The report highlights seven key themes that can aid the markets in 2024:
Capex cycle revival
India is entering a significant multi-year capex (capital expenditure) cycle, marking a pivotal moment for economic growth.
Government focus on defence, railways and infrastructure
The budget allocation for central government capital expenditure (capex) has seen significant increases: a 29% rise for roads and bridges, a 26% increase for railways and a 10% growth in defence.
Real estate and home improvement
Factors such as increasing income levels and a stable affordability index, despite rising home prices, are positive indicators.
Penetrating financial services
The financial services sector is poised for growth, evidenced by robust loan and deposit expansion in the banking sector, growth in MF assets, surge in demat accounts and new individual premium growth in insurance.
Rural revival
The push for infrastructure development and local manufacturing is set to directly benefit rural income levels, by way of roadway expansion and new manufacturing plants in rural locales.
Healthcare
India's healthcare expenditure, as a percentage of GDP, can be expected to grow, reflecting the growing healthcare needs of an aging population.
Capitalizing on global supply chain shifts
The company sees a structural push to manufacturing coming from the China+1 strategy, and PLI schemes and the next decade may probably see the rise of India’s manufacturing sector, filling the missing piece in India’s growth puzzle.
In addition, the research reveals key insights into the debt market, such as duration strategies.

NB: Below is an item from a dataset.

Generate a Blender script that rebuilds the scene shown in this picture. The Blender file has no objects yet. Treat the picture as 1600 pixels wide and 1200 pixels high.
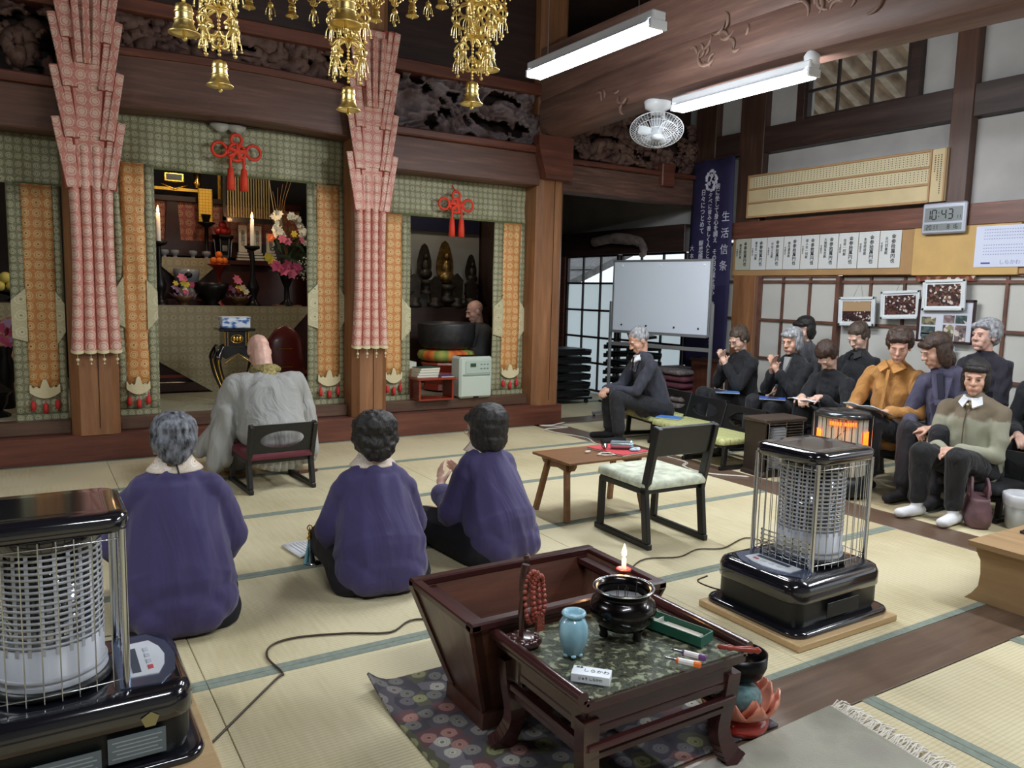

Dynamic bond funds, gilt funds, banking and PSU funds and medium-term funds can all be considered since they add duration to fixed-income portfolios.
Nilesh Shah, MD, Kotak Mahindra AMC said, “We are at the cross road of geopolitics and economics. Clamour for interest rates may remain higher for longer stands with looming threat of a recession. Fine balancing done by the central banks between growth and inflation stands with fiscal profligacy. In a world full of uncertainty, it is extremely challenging to forecast market.”